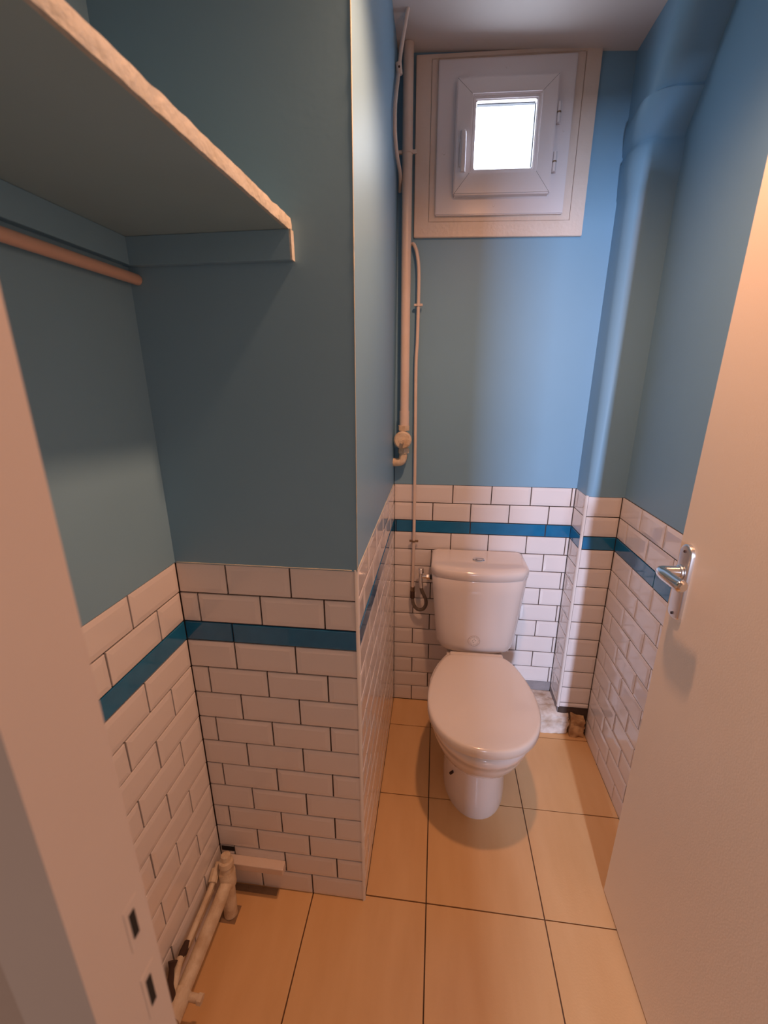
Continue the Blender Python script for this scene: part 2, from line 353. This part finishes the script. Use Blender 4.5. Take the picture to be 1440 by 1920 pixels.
# ------------------------------------------------------------------ toilet
TX = 0.343
toilet = thing('toilet', (TX, 0.5, 0), 'white ceramic close-coupled toilet with closed lid against the back wall', 'toilet')
def egg(cx, yf, yb, hw, z, n=40, bk=2.6, fr=2.1, split=0.52, back_w=1.0):
    """closed outline: rounded front (small y), squarer back"""
    pts = []; ym = yf+(yb-yf)*split
    for k in range(n):
        a = 2*math.pi*k/n; c, s = math.cos(a), math.sin(a)
        if s < 0: e = 2/fr; x = hw*abs(c)**e*(1 if c >= 0 else -1); y = ym-(ym-yf)*abs(s)**e
        else:
            e = 2/bk; y = ym+(yb-ym)*abs(s)**e; f = 1-(1-back_w)*((y-ym)/(yb-ym))**1.5
            x = hw*f*abs(c)**e*(1 if c >= 0 else -1)
        pts.append((cx+x, y, z))
    return pts
bm = bmesh.new()
secs = [  # z, yf, yb, hw, back width
    (0.000, 0.286, 0.640, 0.112, 0.9), (0.012, 0.284, 0.640, 0.112, 0.9), (0.05, 0.289, 0.640, 0.112, 0.9), (0.10, 0.302, 0.645, 0.110, 0.9), (0.15, 0.314, 0.65, 0.108, 0.9),
    (0.185, 0.319, 0.655, 0.108, 0.9), (0.198, 0.308, 0.66, 0.112, 0.9), (0.210, 0.285, 0.66, 0.120, 0.85), (0.225, 0.258, 0.66, 0.131, 0.82), (0.245, 0.231, 0.665, 0.143, 0.8), (0.27, 0.208, 0.67, 0.154, 0.75),
    (0.30, 0.188, 0.68, 0.1645, 0.75), (0.33, 0.173, 0.69, 0.1715, 0.75), (0.356, 0.164, 0.70, 0.1755, 0.75), (0.364, 0.154, 0.70, 0.1785, 0.75), (0.385, 0.148, 0.70, 0.181, 0.75),
    (0.398, 0.149, 0.70, 0.181, 0.75), (0.403, 0.155, 0.70, 0.176, 0.75), (0.404, 0.20, 0.69, 0.14, 0.75)]
loft(bm, [egg(TX, yf, yb, hw, z_, back_w=bw, bk=2.8, split=0.50) for z_, yf, yb, hw, bw in secs])
bowl = obj('bowl', bm, CERAMIC, toilet, smooth=True); auto_smooth(bowl, 60)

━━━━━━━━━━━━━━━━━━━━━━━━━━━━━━

» **Work instructions**: Restate the full listing verbatim and drop every picture.

» **Reply to the task**:
Continue the Blender Python script for this scene: part 2, from line 353. This part finishes the script. Use Blender 4.5. Take the picture to be 1440 by 1920 pixels.
# ------------------------------------------------------------------ toilet
TX = 0.343
toilet = thing('toilet', (TX, 0.5, 0), 'white ceramic close-coupled toilet with closed lid against the back wall', 'toilet')
def egg(cx, yf, yb, hw, z, n=40, bk=2.6, fr=2.1, split=0.52, back_w=1.0):
    """closed outline: rounded front (small y), squarer back"""
    pts = []; ym = yf+(yb-yf)*split
    for k in range(n):
        a = 2*math.pi*k/n; c, s = math.cos(a), math.sin(a)
        if s < 0: e = 2/fr; x = hw*abs(c)**e*(1 if c >= 0 else -1); y = ym-(ym-yf)*abs(s)**e
        else:
            e = 2/bk; y = ym+(yb-ym)*abs(s)**e; f = 1-(1-back_w)*((y-ym)/(yb-ym))**1.5
            x = hw*f*abs(c)**e*(1 if c >= 0 else -1)
        pts.append((cx+x, y, z))
    return pts
bm = bmesh.new()
secs = [  # z, yf, yb, hw, back width
    (0.000, 0.286, 0.640, 0.112, 0.9), (0.012, 0.284, 0.640, 0.112, 0.9), (0.05, 0.289, 0.640, 0.112, 0.9), (0.10, 0.302, 0.645, 0.110, 0.9), (0.15, 0.314, 0.65, 0.108, 0.9),
    (0.185, 0.319, 0.655, 0.108, 0.9), (0.198, 0.308, 0.66, 0.112, 0.9), (0.210, 0.285, 0.66, 0.120, 0.85), (0.225, 0.258, 0.66, 0.131, 0.82), (0.245, 0.231, 0.665, 0.143, 0.8), (0.27, 0.208, 0.67, 0.154, 0.75),
    (0.30, 0.188, 0.68, 0.1645, 0.75), (0.33, 0.173, 0.69, 0.1715, 0.75), (0.356, 0.164, 0.70, 0.1755, 0.75), (0.364, 0.154, 0.70, 0.1785, 0.75), (0.385, 0.148, 0.70, 0.181, 0.75),
    (0.398, 0.149, 0.70, 0.181, 0.75), (0.403, 0.155, 0.70, 0.176, 0.75), (0.404, 0.20, 0.69, 0.14, 0.75)]
loft(bm, [egg(TX, yf, yb, hw, z_, back_w=bw, bk=2.8, split=0.50) for z_, yf, yb, hw, bw in secs])
bowl = obj('bowl', bm, CERAMIC, toilet, smooth=True); auto_smooth(bowl, 60)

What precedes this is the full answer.